Beyond a Single Type
The Enneagram can offer profound insight into who we are, but one of its limitations is how easily it can be used to narrow us. We search for a single type, claim it as our identity, and then begin filtering ourselves through that one lens. In the process, we may overlook other important parts of our experience.
I have become increasingly interested in what happens when people recognize themselves in more than one type.
This is often treated as confusion, but I do not think it always is. Sometimes it reflects the complexity of being human. Sometimes it reflects context, life stage, stress, development, or the activation of different patterns under different conditions. And sometimes it reveals that our relationship with the Enneagram is maturing beyond the need for rigid certainty.
I have seen many Enneagram students struggle to identify their primary type. They move around the symbol, genuinely recognizing themselves in multiple places, only to dismiss those recognitions once they decide a type is not their “real” one. This can quietly erode self-trust. It places the model above lived experience, as though whatever does not fit the final category no longer counts.
My own relationship with type has changed over time.
For many years, I felt certain I was a Type 6. Then, during a particularly intense season of life when both of my children were very young, a few teachers reflected Type 2 back to me. At first it surprised me. But when I looked more closely, I could feel how much I was living inside that pattern.
I was not only resonating with the giving, relational orientation of Type 2. I was also confronting its deeper stress. Beneath the surface was a strong longing to feel valued, supported, and responded to without having to ask directly. There was a painful hope that my needs might be recognized and met through connection itself. In that season, Type 2 was not theoretical for me. It was alive.
For a time, I fully embraced it. Even people close to me saw me that way. And then, eventually, my more familiar Type 6 structure became unmistakable again.
That experience changed how I hold the Enneagram.
It did not make me dismiss type. It made me less rigid about it. It helped me see that the Enneagram is not only a system for identifying one dominant structure, but also a way of understanding the many patterns, strategies, and essential qualities that move through us over the course of a life.

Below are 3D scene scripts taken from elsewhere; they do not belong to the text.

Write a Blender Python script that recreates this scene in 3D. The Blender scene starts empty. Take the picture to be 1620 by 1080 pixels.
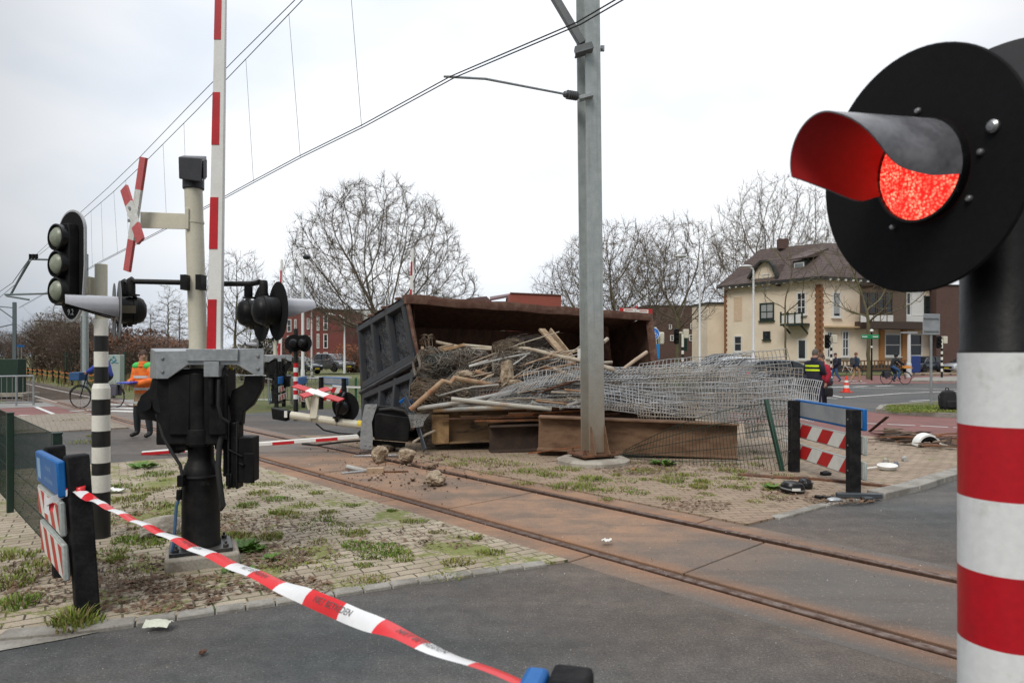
import bpy, bmesh, math, random
from math import sin, cos, pi, radians
from mathutils import Vector, Matrix, Quaternion
from mathutils import noise as mnoise
V = Vector
S = bpy.context.scene
COL = S.collection
H = 1.7            # camera height
F = 1080.0         # focal length in photo pixels (1620 wide)
cd = bpy.data.cameras.new('camera')
cam = bpy.data.objects.new('camera', cd)
COL.objects.link(cam)
cam.location = (0, 0, H)
cam.rotation_euler = (radians(90), 0, 0)
cd.sensor_width = 36.0
cd.lens = 24.0
cd.shift_y = 20 / 1620.0
cd.clip_start = 0.05
cd.clip_end = 2000
cd.dof.use_dof = True
cd.dof.focus_distance = 10.5
cd.dof.aperture_fstop = 5.0
S.camera = cam
SUN_EL, SUN_AZ = radians(48), radians(-25)
W = bpy.data.worlds.new('World')
S.world = W
W.use_nodes = True
nt = W.node_tree
nt.nodes.clear()
wo = nt.nodes.new('ShaderNodeOutputWorld')
bg = nt.nodes.new('ShaderNodeBackground')
sky = nt.nodes.new('ShaderNodeTexSky')
sky.sky_type = 'NISHITA'
sky.sun_disc = False
sky.sun_elevation = SUN_EL
sky.sun_rotation = -SUN_AZ
sky.air_density = 1.2
sky.dust_density = 4.0
tc = nt.nodes.new('ShaderNodeTexCoord')
mp = nt.nodes.new('ShaderNodeMapping')
mp.inputs['Scale'].default_value = (1.0, 1.0, 2.2)
nz = nt.nodes.new('ShaderNodeTexNoise')
nz.inputs['Scale'].default_value = 1.9
nz.inputs['Detail'].default_value = 5
nz.inputs['Roughness'].default_value = 0.45
cr = nt.nodes.new('ShaderNodeValToRGB')
cr.color_ramp.elements[0].position = 0.34
cr.color_ramp.elements[0].color = (4.9, 5.45, 6.25, 1)
cr.color_ramp.elements[1].position = 0.56
cr.color_ramp.elements[1].color = (7.0, 7.2, 7.5, 1)
vd = nt.nodes.new('ShaderNodeVectorMath'); vd.operation = 'DOT_PRODUCT'
vd.inputs[1].default_value = V((0.03, 0.96, 0.27)).normalized()
mr = nt.nodes.new('ShaderNodeMapRange'); mr.interpolation_type = 'SMOOTHSTEP'
mr.inputs['From Min'].default_value = 0.66
mr.inputs['From Max'].default_value = 0.955
mr.inputs['To Min'].default_value = 0.44
mr.inputs['To Max'].default_value = 1.05
vm = nt.nodes.new('ShaderNodeVectorMath'); vm.operation = 'SCALE'
mx = nt.nodes.new('ShaderNodeMix'); mx.data_type = 'RGBA'
mx.inputs['Factor'].default_value = 0.93      # the share of the sky the cloud covers
nt.links.new(tc.outputs['Generated'], mp.inputs['Vector'])
nt.links.new(mp.outputs['Vector'], nz.inputs['Vector'])
nt.links.new(nz.outputs['Fac'], cr.inputs['Fac'])
nt.links.new(tc.outputs['Generated'], vd.inputs[0])
nt.links.new(vd.outputs['Value'], mr.inputs['Value'])
nt.links.new(cr.outputs['Color'], vm.inputs[0])
sz = nt.nodes.new('ShaderNodeSeparateXYZ')
mz_ = nt.nodes.new('ShaderNodeMapRange'); mz_.interpolation_type = 'SMOOTHSTEP'
for k_, v_ in (('From Min', .48), ('From Max', 1.0), ('To Min', 1.0), ('To Max', 3.6)): mz_.inputs[k_].default_value = v_
mm = nt.nodes.new('ShaderNodeMath'); mm.operation = 'MULTIPLY'
nt.links.new(tc.outputs['Generated'], sz.inputs[0])
nt.links.new(sz.outputs['Z'], mz_.inputs['Value'])
nt.links.new(mr.outputs['Result'], mm.inputs[0])
nt.links.new(mz_.outputs['Result'], mm.inputs[1])
nt.links.new(mm.outputs['Value'], vm.inputs['Scale'])
nt.links.new(sky.outputs['Color'], mx.inputs['A'])
nt.links.new(vm.outputs['Vector'], mx.inputs['B'])
nt.links.new(mx.outputs['Result'], bg.inputs['Color'])
bg.inputs['Strength'].default_value = 0.11
nt.links.new(bg.outputs['Background'], wo.inputs['Surface'])
sl = bpy.data.lights.new('sun', 'SUN')
sl.energy = 1.5
sl.angle = radians(25)
sl.color = (1.0, 0.95, 0.87)
so = bpy.data.objects.new('sun', sl)
COL.objects.link(so)
so.rotation_euler = (radians(90) - SUN_EL, 0, SUN_AZ + radians(0))
so.location = (0, 0, 40)
S.view_settings.view_transform = 'Standard'
S.view_settings.look = 'None'
S.view_settings.exposure = 0.42
S.view_settings.gamma = 1.0
S.render.engine = 'CYCLES'
S.cycles.use_denoising = True
S.cycles.max_bounces = 6
S.cycles.diffuse_bounces = 3
S.cycles.glossy_bounces = 3
S.cycles.transparent_max_bounces = 6
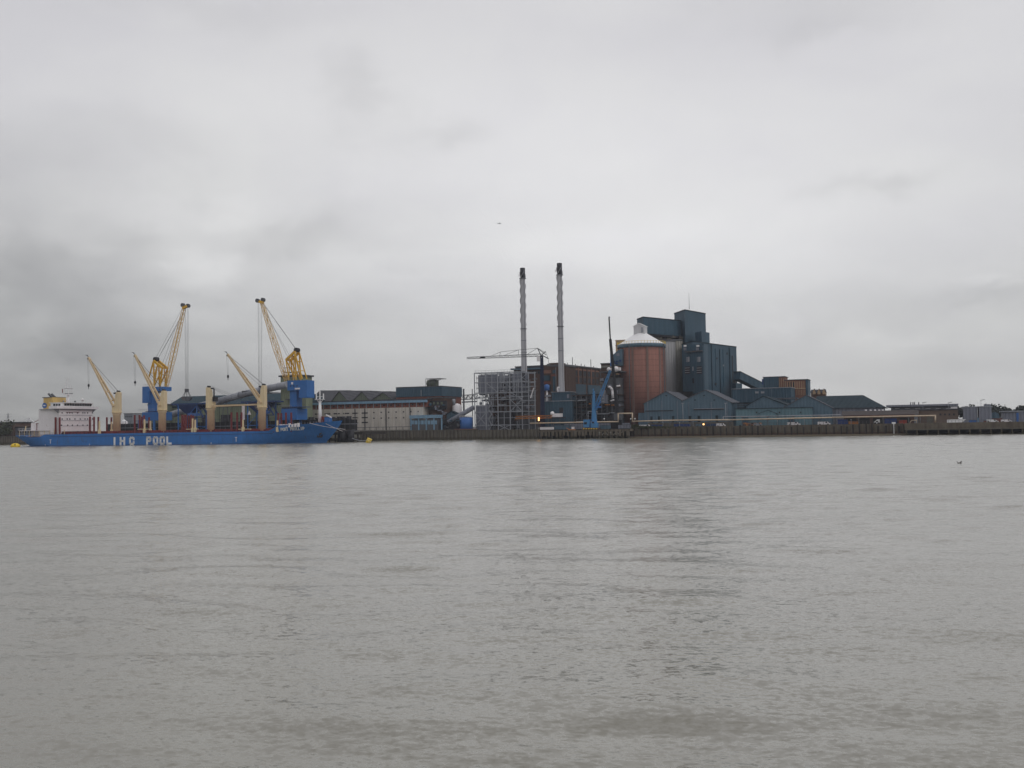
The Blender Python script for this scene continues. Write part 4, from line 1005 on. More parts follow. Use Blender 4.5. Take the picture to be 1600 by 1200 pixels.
def gable(parent, px0, px1, pye, pxa, pya, d, depth, wallm, roofm, pyb=None, ov=.6, th=.35, names=('gable_wall', 'roof'), pye2=None, notch=None):
    """gable end parallel to the quay: eaves at pye, apex (pxa,pya), ridge running inland"""
    a, b = Q(px0, pye, d), Q(px1, pye2 or pye, d); ap = Q(pxa, pya, d)
    zb_ = ZG if pyb is None else Q(pxa, pyb, d).z
    w_ = MB().ext([(a.x, a.y, zb_), (b.x, b.y, zb_), (b.x, b.y, b.z), (ap.x, ap.y, ap.z), (a.x, a.y, a.z)], V*depth).build(names[0], T[wallm], parent)
    m = MB(); up = Vector((0, 0, th)); z3 = Vector((0, 0, .01))
    for e, s_ in ((a, -1), (b, 1)):
        sl = (e-ap).normalized(); e2 = e+sl*.5
        m.ext([tuple(ap-V*ov+z3), tuple(e2-V*ov+z3), tuple(e2-V*ov+z3+up), tuple(ap-V*ov+z3+up)], V*(depth+2*ov))
    r_ = m.build(names[1], T[roofm], parent)
    return w_, r_
def windows(parent, px0, px1, n, pyt, pyb, d, frac=.6, material='window_glass', th=.12, name='window', frame=None):
    pit = (px1-px0)/n
    for i in range(n):
        a = px0+pit*(i+.5-frac/2); f_ = None
        if frame: f_ = qpart(parent, 'window', frame, a-.25, a+pit*frac+.25, pyt-.3, pyb+.3, d-.10, .1)
        qpart(f_ or parent, 'pane' if f_ else name, material, a, a+pit*frac, pyt, pyb, d-.18, .08 if f_ else th+.06)
def posts(name, parent, material, px0, px1, n, z0, z1, d, w_=.2):
    m = MB()
    for i in range(n):
        q = QY(px0+(px1-px0)*i/max(1, n-1), d, 0); m.bar((q.x, q.y, z0), (q.x, q.y, z1), w_)
    o = m.build(name, T[material], parent); o['kind'] = 'stuff'; return o

# far left: brick block, shrubs, masted roof, pylon
t, w_ = bld('brick_building', 'dull brown block behind the quay at the extreme left edge', 'building', -30, 20, 661, 10, 14, 'brown')
roof_slab(t, -30, 20, 661, 10, 14); windows(w_, -26, 14, 6, 668, 672, 10, .5)
def bush(px, d, r, h, seed, label, z=ZG, cat='shrub', group=None, trunk=True, leafm='leaf', n=260, ls=.45, name='shrub'):
    rn = random.Random(seed); q = QY(px, d, z); t = thing(name, label, cat, q, group)
    m = MB(); cl = [(rn.uniform(-.6, .6)*r, rn.uniform(-.5, .5)*r, rn.uniform(.35, .85)*h, rn.uniform(.3, .5)*r) for _ in range(7)]
    for i in range(n):
        c = cl[i % 7]; v = Vector((rn.gauss(0, 1), rn.gauss(0, 1), rn.gauss(0, 1))).normalized()*c[3]*rn.uniform(.5, 1.1)
        p = q+Vector((c[0]+v.x, c[1]+v.y, max(.1, c[2]+v.z*h/r*.55))); n_ = Vector((rn.gauss(0, 1), rn.gauss(0, 1), rn.gauss(0, 1))).normalized(); a = n_.orthogonal().normalized()*ls*rn.uniform(.6, 1.3); b = n_.cross(a)
        m.add([p-a, p+b*.7, p+a, p-b*.7], [[0, 1, 2, 3]])
    m.build('foliage', T[leafm], t)
    m = MB()
    for i in range(4): c = cl[i]; m.tube(q, q+Vector((c[0], c[1], c[2])), .16, .05, 6)
    m.build('stem', T['bark'], t); return t
for i, (px, d, r, h, lb_) in enumerate(((3, 5, 7, 9.5, 'large olive shrub in front of the brown block at the left edge'), (12, 3, 5, 6.5, 'low shrub left of the yellow buoy on the quay'), (-14, 5, 8, 9, 'shrub cut by the left frame edge'))):
    bush(px, d, r, h, 30+i, lb_, n=420, ls=.7)
st = thing('masted_hall', 'distant hall with white masts and stay cables behind the ship stern', 'building', at(30, 668, 1150))
m = MB()
for px0, px1, pyt in ((-40, 70, 668.0),):
    a, b = at(px0, pyt, 1150), at(px1, pyt, 1150); m.box(a.x, b.x, 1150, 1230, 0, a.z)
m.build('wall', T['far_grey'], st)
m = MB()
for px, pyt in ((13.5, 654), (46.5, 652.5)):
    a, b = at(px, pyt, 1140), at(px, 670, 1140); m.bar(b, a, 2.0)
m.build('mast', T['white_clean'], st)
m = MB()
for x0, y0, x1, y1 in ((13.5, 655, -10, 663), (13.5, 655, 32, 667), (46.5, 654, 22, 663.5), (46.5, 654, 34, 667.5), (22, 663, 43, 669), (46.5, 655, 62, 665), (30, 668, 44, 661)):
    m.bar(at(x0, y0, 1140), at(x1, y1, 1140), .95)
m.build('stay_cable', T['white_clean'], st)
def pylon(px, pyt, pyb, Y, wd, label):
    a, b = at(px, pyt, Y), at(px, pyb, Y); t = thing('pylon', label, 'pylon', (b.x, b.y, 0)); m = MB(); H = a.z
    for sx in (-1, 1):
        for sy in (-1, 1): m.bar((b.x+sx*wd, Y+sy*wd, 0), (b.x, Y, H), .35)
    for k in range(1, 6): z = H*k/6; w2 = wd*(1-k/6); m.bar((b.x-w2, Y, z), (b.x+w2, Y, z), .25); m.bar((b.x-w2, Y, z), (b.x+wd*(1-(k+1)/6.0), Y, H*(k+1)/6), .2)
    m.build('frame', T['steel_dark'], t)
    for z in (.72, .84, .94): MB().bar((b.x-wd*1.5, Y, H*z), (b.x+wd*1.5, Y, H*z), .35).build('cross_arm', T['steel_dark'], t)
pylon(12.5, 645, 668, 1900, 5, 'faint lattice pylon far behind the left quay')
t, w_ = bld('low_shed', 'long low grey shed seen behind the ship stern railing', 'shed', 22, 96, 667.5, 12, 16, 'cladding'); roof_slab(t, 22, 96, 667.5, 12, 16, material='roof_grey'); windows(w_, 26, 90, 8, 672, 676, 12)
t, w_ = bld('tower_block', 'distant blue grey block between the first two ship cranes', 'building', 194, 208, 646.5, 380, 25, 'far_grey'); windows(w_, 195, 207, 4, 650, 652, 380); roof_slab(t, 194, 208, 646.5, 380, 25)
t, w_ = bld('tower_block', 'smaller distant grey block beside the second ship crane', 'building', 209, 221, 648.5, 420, 25, 'far_grey'); windows(w_, 210, 220, 3, 652, 654, 420); roof_slab(t, 209, 221, 648.5, 420, 25)
t, w_ = bld('small_dome_tent', 'small white pointed tent roof far behind the ship cranes', 'tent', 188.5, 193.5, 659, 300, 5, 'white')
p = Q(191, 655, 300); a, b = Q(188.5, 659, 300), Q(193.5, 659, 300)
m = MB(); m.add([a, b, b+V*5, a+V*5, Vector((p.x, p.y, p.z))+V*2.5], [[0, 1, 4], [1, 2, 4], [2, 3, 4], [3, 0, 4], [3, 2, 1, 0]]); m.build('roof', T['white_clean'], t)

# olive shed behind crane A, big warehouse, roofs
t, w_ = bld('olive_shed', 'dark olive shed standing behind the left jetty crane', 'shed', 232, 262, 633, 4, 18, 'olive_dark'); roof_slab(t, 232, 262, 633, 4, 18); windows(w_, 236, 258, 3, 640, 645, 4, .6)
t, w_ = bld('raw_sugar_warehouse', 'long olive warehouse with dark teal roof behind the rising conveyor tube', 'warehouse', 263, 442, 633, 8, 46, 'olive', zt=Q(350, 632, 8).z)
z1, z2 = Q(350, 632, 8).z, Q(300, 621, 8).z
a, b = QY(262, 8, z1), QY(436, 8, z1); zr = Q(350, 617.5, 20).z
m = MB(); m.ext([tuple(a-V*.8), tuple(a+V*12+Vector((0, 0, zr-z1))), tuple(a+V*40+Vector((0, 0, zr-z1))), tuple(a+V*47)], b-a); m.build('roof', T['roof_teal'], t)
MB().qbox(263, 442, 633, 635.2, 7.6, .35).build('gutter', T['roof_teal'], t)
for i in range(9): qpart(t, 'bay_post', 'olive_dark', 266+i*19, 266.8+i*19, 634, 660, 7.7, .28)
for i in range(5): qpart(w_, 'door', 'dark', 285+i*30, 300+i*30, 648, 662, 7.85, .13)
t, w_ = bld('gabled_shed', 'grey roofed shed ending against the olive transfer tower', 'shed', 404, 440, 628, 42, 26, 'cladding'); gable(t, 396, 441, 622, 421, 613.5, 42, 30, 'olive_dark', 'roof_grey')
t, w_ = bld('transfer_tower', 'tall olive transfer tower where the conveyor tube ends behind the right jetty crane', 'tower', 438.5, 472, 589, -8, 9, 'olive', zt=Q(455, 588.5, -8).z)
roof_slab(t, 438.5, 472, 588.5, -8, 9, .8, .8); 
qpart(t, 'lower_block', 'olive', 440, 478, 615, None, -14, 5.9); qpart(t, 'platform', 'steel_dark', 446, 459, 623, 624.5, -15.5, 1.4)
m = MB(); m.qbox(444, 458, 581, 582, -6, 5); q = Q(444, 588, -6)
for px in (444.6, 457.4): a = Q(px, 588, -6); m.bar(a, a+Vector((0, 0, 2.6)), .2)
m.build('roof_vent', T['steel_dark'], t)
windows(w_, 441, 452, 1, 597, 600, -8, .4); qpart(t, 'opening', 'dark', 440.6, 452, 636, 642, -14.2, .15)

# three olive gables with grey roofs
t = thing('gabled_warehouse', 'row of three olive gables with grey roofs above the brick banded warehouse', 'warehouse', QY(550, 60, ZG))
gs = [(516.5, 546, 528.5, 530.5, 611.5, 629), (549.5, 580, 627, 565.7, 612.5, 628.5), (583, 612, 625.5, 598.6, 613.5, 624)]
for k, (x0, x1, _, xa, ya, ye) in enumerate(gs):
    D_ = 60; gable(t, x0, x1, ye, xa, ya, D_, 22, 'olive_dark', 'roof_grey', ov=.5)
for k, (x0, x1, yt, yb) in enumerate(((480, 526, 611.8, 630), (530, 560, 612.2, 627), (562, 592, 613.2, 626))):
    a, b = Q(x0, yb, 82), Q(x1, yb, 82); z1 = Q(x0, yt, 84).z
    MB().ext([tuple(a), tuple(a+V*14+Vector((0, 0, z1-a.z+1.0))), tuple(a+V*30+Vector((0, 0, z1-a.z+1.0))), tuple(a+V*44)], b-a).build('rear_roof', T['roof_grey'], t)

# concrete and brick warehouse
DW = 6
t, w_ = bld('concrete_warehouse', 'long pale concrete warehouse with a brick band and blue trim right of the ship', 'warehouse', 470, 661, 638.5, DW, 24, 'concrete_pale', zt=Q(566, 638.2, DW).z)
zc_ = Q(566, 638.2, DW).z; zr_ = Q(566, 626.8, DW).z
MB().qbox(470, 667, 630, None, DW+1.2, 22, zb=zc_+.01, zt=zr_).build('brick_band', T['brick'], t)
MB().qbox(468, 668.5, 630, None, DW+.2, 24.5, zb=zr_+.004, zt=zr_+.5).build('roof', T['roof_grey'], t)
MB().qbox(468, 667, 630, None, DW-.1, .7, zb=zr_-1.35, zt=zr_-.15).build('blue_fascia', T['pale_blue'], t)
for i in range(17):
    px = 482+i*11.2; zz = zr_-1.35
    MB().qbox(px, px+.9, 632, None, DW+.75, .44, zb=zc_+.2, zt=zz).build('mullion', T['steel'], t)
for i in range(16):
    px = 483.3+i*11.2
    MB().qbox(px+3.2, px+5.6, 632, None, DW+1.02, .17, zb=zc_+1.0, zt=zr_-2.1).build('window', T['window_glass'], t)
zz = [Q(520, y, DW).z for y in (646.5, 653.5, 661)]
for i in range(7):
    for z in zz: 
        px = 492+i*14.6
        if px < 578: MB().qbox(px, px+9.5, 646, None, DW-.12, .16, zb=z-.28, zt=z+.3).build('slot_window', T['dark'], w_)
zz = [Q(610, y, DW).z for y in (644, 653, 659)]
for i in range(7):
    for z in zz[:2]: MB().qbox(583+i*11.6, 585+i*11.6, 646, None, DW-.12, .16, zb=z-.3, zt=z+.3).build('vent', T['dark'], w_)
for i in range(18): MB().qbox(474+i*10.6, 474.8+i*10.6, 650, None, DW-.25, .26, zb=ZG, zt=zc_-.1).build('pilaster', T['concrete_pale'], w_)
for px in (554, 569.3, 602.5, 640): MB().qbox(px, px+.8, 650, None, DW-.4, .42, zb=ZG, zt=zc_-.1).build('downpipe', T['dark'], w_)
t, w_ = bld('blue_canopy', 'pale blue canopy building with glazed panels beside the concrete warehouse', 'canopy', 640.5, 684, 655, 1.6, 3.8, 'steel_dark')
qpart(t, 'fascia', 'pale_blue', 639.5, 685, 648.5, 653.5, 1.0, 4.8)
for i in range(5): qpart(t, 'post', 'pale_blue', 641+i*12, 642.6+i*12, 653.5, None, 1.1, .5)
windows(w_, 642, 683, 8, 657, 663, 1.6, .8, 'pale_blue')
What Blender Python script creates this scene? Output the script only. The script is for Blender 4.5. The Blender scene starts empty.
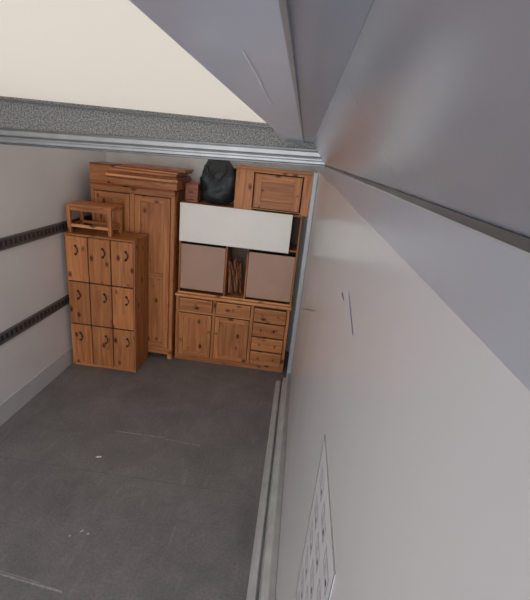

We may well have a primary pattern. But we are not only that pattern.
To acknowledge ourselves in more than one type is not necessarily to lose clarity. It may be a sign that we are becoming more honest about the layered nature of our experience. Different types may illuminate different rooms in the same inner house. Some reveal familiar defenses. Others reveal hidden wounds, latent strengths, or qualities of essence that are asking to be reclaimed.
For me, this is one of the places where the Enneagram becomes most humane. It stops being a system of reduction and becomes a way of honoring complexity. It helps us recognize that identity is not always as singular as we want it to be, and that wholeness may require a wider lens.
We are shaped by patterns, but we are not confined to one room.